Choose in a way that is kind. I know I’ve written about kindness before, but, boy, does it sure need repeating these days.

So I will repeat it, but this time with a question: When is the last time you changed your behavior–and I mean really changed it–because someone told you that you were an asshole?  Stupid? Messed up?

Now, swing on over to your Facebook feed.  Or think about how you talk to your friends or co-workers about folks with whom you disagree.

What do you see? What do you say? Any surprises there (I know there often are for me)?

To me, it’s simple.

If you think we should reform how people get guns in our country, say it.  But consider saying it without personally demeaning those who disagree with you.  If you think our immigration laws are lax in America, say that.  But don’t call immigrants derogatory names. If you think Christianity is wrong, say that.  But consider doing so without attacking Christians themselves.
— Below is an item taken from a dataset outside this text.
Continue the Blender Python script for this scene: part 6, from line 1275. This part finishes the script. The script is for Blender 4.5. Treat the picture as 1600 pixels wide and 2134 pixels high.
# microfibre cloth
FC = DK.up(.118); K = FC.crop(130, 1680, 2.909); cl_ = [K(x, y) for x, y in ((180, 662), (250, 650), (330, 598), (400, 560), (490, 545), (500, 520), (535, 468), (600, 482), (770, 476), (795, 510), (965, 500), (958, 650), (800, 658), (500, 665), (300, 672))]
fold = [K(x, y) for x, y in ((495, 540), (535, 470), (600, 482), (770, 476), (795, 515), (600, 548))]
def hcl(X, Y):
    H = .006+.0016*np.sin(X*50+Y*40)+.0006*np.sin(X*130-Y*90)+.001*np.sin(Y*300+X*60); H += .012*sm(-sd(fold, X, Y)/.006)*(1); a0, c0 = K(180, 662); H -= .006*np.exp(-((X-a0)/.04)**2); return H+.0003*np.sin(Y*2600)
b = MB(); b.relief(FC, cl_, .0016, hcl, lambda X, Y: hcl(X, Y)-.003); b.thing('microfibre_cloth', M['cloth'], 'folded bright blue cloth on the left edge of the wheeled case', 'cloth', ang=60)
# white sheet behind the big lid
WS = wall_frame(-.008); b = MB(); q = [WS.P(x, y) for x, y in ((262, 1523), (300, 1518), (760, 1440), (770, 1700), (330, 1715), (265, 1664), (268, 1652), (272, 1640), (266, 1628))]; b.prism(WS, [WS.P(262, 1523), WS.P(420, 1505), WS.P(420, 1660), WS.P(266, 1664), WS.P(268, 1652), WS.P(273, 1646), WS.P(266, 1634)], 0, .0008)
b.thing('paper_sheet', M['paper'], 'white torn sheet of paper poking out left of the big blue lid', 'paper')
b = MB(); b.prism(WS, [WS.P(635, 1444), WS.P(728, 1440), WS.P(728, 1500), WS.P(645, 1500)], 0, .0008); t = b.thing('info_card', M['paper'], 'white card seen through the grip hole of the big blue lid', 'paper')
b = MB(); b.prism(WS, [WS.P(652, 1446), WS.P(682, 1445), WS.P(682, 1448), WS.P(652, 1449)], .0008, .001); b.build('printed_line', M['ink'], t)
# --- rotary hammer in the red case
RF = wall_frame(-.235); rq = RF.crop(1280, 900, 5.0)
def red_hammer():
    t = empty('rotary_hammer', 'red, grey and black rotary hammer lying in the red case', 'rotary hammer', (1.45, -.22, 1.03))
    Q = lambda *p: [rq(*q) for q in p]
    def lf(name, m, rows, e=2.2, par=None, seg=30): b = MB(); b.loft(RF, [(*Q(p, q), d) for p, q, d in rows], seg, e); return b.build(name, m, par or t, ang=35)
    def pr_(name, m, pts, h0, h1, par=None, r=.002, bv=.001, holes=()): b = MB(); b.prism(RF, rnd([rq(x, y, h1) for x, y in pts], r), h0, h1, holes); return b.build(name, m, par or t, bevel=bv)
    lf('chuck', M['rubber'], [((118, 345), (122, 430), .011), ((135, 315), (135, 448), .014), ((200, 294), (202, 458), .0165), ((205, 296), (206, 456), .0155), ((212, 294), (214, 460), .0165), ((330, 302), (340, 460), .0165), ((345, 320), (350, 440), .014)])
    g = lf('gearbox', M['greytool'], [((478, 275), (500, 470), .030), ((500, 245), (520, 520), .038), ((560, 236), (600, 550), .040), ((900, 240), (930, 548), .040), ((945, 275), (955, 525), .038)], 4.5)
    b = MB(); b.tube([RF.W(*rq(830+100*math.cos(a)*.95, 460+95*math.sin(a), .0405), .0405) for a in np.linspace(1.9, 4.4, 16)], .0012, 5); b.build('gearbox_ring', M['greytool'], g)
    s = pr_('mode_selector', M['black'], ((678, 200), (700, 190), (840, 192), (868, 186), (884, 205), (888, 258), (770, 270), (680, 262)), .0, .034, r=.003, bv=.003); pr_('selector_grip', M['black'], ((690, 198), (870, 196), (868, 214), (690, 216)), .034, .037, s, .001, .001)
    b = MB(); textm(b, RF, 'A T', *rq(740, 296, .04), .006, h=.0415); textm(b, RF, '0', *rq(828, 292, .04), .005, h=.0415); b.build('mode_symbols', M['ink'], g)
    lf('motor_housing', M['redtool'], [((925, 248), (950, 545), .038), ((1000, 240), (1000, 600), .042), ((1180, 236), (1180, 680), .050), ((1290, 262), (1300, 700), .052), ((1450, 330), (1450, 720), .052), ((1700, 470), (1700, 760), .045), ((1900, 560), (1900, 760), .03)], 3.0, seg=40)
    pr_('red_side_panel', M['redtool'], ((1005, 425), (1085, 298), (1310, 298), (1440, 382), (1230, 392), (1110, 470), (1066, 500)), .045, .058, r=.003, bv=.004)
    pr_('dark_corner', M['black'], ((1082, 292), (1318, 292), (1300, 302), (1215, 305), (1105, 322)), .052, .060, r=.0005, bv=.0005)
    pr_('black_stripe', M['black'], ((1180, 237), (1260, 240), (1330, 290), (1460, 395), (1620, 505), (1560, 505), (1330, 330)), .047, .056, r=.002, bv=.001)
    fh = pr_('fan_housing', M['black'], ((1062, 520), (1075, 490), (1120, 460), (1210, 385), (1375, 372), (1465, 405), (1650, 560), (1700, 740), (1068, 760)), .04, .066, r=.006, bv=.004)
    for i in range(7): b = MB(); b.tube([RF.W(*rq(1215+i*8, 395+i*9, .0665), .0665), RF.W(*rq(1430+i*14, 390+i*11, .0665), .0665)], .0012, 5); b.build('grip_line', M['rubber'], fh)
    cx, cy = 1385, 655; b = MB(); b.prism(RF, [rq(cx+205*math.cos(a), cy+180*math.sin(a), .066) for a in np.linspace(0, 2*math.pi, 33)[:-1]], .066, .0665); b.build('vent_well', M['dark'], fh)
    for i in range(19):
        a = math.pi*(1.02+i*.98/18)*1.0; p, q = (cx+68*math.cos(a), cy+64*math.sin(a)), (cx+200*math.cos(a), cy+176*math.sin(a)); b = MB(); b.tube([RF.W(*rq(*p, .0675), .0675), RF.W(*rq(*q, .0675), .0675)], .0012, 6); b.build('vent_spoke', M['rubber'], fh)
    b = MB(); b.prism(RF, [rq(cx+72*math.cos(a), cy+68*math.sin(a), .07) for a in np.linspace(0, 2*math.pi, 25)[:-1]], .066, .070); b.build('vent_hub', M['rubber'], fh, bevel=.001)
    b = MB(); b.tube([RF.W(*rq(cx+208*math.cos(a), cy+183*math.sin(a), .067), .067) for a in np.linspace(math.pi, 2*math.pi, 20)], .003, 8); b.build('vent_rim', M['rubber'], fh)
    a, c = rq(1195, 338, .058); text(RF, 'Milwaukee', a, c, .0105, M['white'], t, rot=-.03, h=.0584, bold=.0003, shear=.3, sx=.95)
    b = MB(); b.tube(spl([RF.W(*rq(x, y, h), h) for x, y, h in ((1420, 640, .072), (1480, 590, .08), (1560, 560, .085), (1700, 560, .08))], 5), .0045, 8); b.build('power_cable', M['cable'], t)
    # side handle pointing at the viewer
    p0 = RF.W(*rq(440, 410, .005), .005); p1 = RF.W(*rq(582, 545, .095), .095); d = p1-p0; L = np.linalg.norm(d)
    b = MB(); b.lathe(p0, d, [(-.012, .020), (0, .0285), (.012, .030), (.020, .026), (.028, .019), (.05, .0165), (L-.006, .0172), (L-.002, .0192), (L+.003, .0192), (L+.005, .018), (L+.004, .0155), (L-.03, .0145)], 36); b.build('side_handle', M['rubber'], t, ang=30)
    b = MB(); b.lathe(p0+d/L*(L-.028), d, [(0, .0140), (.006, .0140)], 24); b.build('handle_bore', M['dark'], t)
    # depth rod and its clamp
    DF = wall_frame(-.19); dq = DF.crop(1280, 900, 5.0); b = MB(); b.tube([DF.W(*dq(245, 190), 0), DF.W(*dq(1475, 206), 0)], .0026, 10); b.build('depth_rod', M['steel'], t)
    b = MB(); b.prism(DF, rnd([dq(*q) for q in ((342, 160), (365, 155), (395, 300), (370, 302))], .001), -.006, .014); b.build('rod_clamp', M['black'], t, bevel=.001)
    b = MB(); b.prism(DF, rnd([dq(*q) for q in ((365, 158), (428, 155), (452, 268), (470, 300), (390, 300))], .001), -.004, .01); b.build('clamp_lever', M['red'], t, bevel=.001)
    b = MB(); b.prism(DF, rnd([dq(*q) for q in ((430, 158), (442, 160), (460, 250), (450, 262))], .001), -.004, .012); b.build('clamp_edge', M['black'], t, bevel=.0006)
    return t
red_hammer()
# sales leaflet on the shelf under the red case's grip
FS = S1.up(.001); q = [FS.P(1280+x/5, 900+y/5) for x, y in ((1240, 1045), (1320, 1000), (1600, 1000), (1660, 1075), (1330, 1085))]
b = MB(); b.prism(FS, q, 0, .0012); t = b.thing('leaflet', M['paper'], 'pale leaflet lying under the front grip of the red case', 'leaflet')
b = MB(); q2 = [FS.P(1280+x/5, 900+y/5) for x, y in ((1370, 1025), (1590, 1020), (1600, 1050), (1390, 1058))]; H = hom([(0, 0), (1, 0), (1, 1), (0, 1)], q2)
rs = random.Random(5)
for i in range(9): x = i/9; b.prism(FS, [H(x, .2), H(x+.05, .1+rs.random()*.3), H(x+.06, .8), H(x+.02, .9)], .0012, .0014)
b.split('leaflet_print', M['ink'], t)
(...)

And, with all of the above, please consider making your point in  a way that promotes discussion rather than your own self-awarded superiority.

Now, I know that there are those who might dismiss these possible choices as ridiculous.

They might argue that the world is falling apart and now is not the time for “navel-gazing” (though I’ve always quite liked looking at my navel, alas I can no longer bend down enough to see it!).

They might think, as Hillary Clinton does, that you don’t change hearts.  You can only change minds.

And they might think that the issues before us today are mighty battles and that you don’t win battles with kindness.

To which I would say, ya know, we’ve tried your way.  Maybe now is the time to choose differently.  Maybe it’s time to consider Rumi’s words:

Ordeal. The time of testing is here./Words like “fortitude” and “valor” mean something among people again./Old agreements weaken and break. When the knife reaches bone, your life must change.